Hackernews is once again performing its favorite ritual: arguing over whether a billionaire’s cosplay dog-wrangling routine has “saved” the American taxpayer any money. The BBC prints its annual installment of “Tech Oligarch Disrupts Government Spending,” which is quickly interpreted by HNers as a forensic accounting challenge, despite none of them understanding how budgets, appropriations, or frankly anything outside Typescript toolchains work. Predictably, the top comments solemnly declare that Musk has saved “zero, zippo” because that’s how government budgeting works, but then immediately pivot into the equally baseless belief that he has cost us untold billions in squandered food aid and bureaucratic thrash—because if there’s one thing Hackernews loves more than a billionaire, it’s blaming a billionaire for the wrong things.

The actual story, buried under several layers of British understatement, is that Musk’s latest vanity acquisition turned an already do-nothing agency into a do-less-than-nothing agency. The digital feudal lord fired everyone who understood how to operate the machinery, declared victory, and walked away, leaving the government holding a bag full of half-built procurement systems and expired lentils. But don’t worry: Hackernews will spend the next 48 hours miscorrecting each other about how “actually” this is good, because bureaucrats are parasites, except when they’re delivering food, except when the food is late, except when it’s Elon’s fault, except when it’s not.

Meanwhile the tech industry continues its descent into a theme park run by clankers, where every institution is required to fall apart so that a billionaire can pretend to innovate by sledgehammering it.

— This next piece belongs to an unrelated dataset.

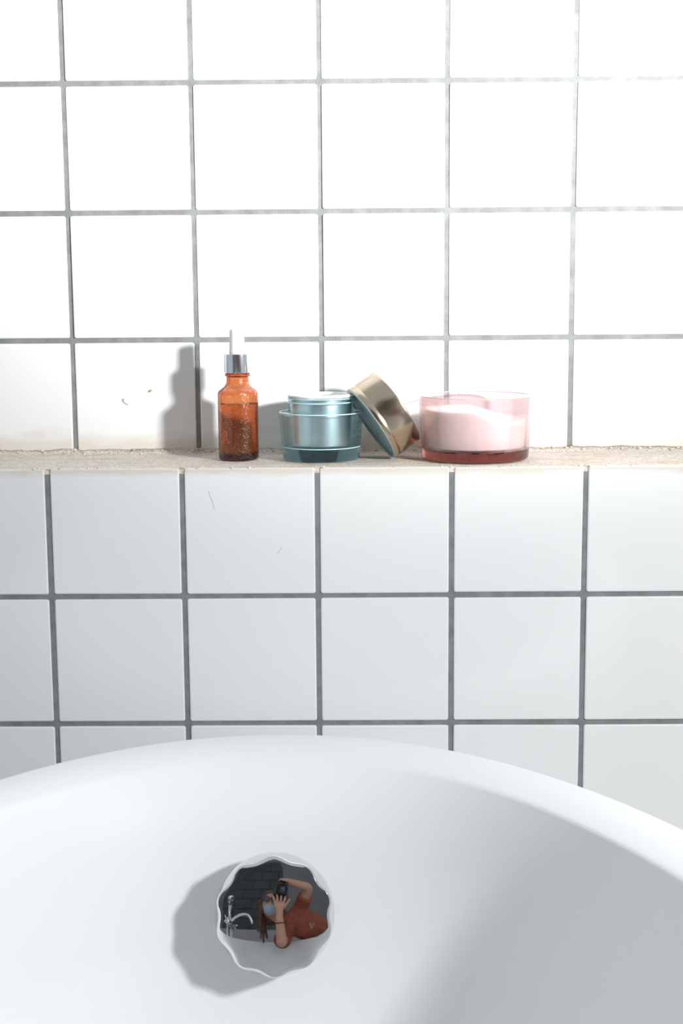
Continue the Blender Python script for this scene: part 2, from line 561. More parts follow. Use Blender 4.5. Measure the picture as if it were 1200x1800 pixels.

How the US defense secretary circumvents official DoD communications equipment

2025-04-30 | comments

A senior government official decides the nation’s military apparatus is just too clunky for his delicate thumbs, so he defaults to the same chat app webshits use to coordinate brunch. Hackernews, naturally, performs its usual ritual: half the comments wail about state secrets evaporating into Chinese datacenters, while the other half confidently miscorrect them with vibes about encryption they half-remember from a podcast. No one questions why the Pentagon’s communications gear still feels like logging into a bank website from 2004. The Defense Secretary’s workaround isn’t some bold insurgency against bureaucracy; it’s just the inevitable result of a government IT ecosystem built entirely out of procurement grift and aura farming. Meanwhile, the people fretting about “illegality” seem to have missed the last decade, where laws apply only to interns and whistleblowers. Everyone else just shrugs, deletes their messages, and waits for the next scandal to scroll by.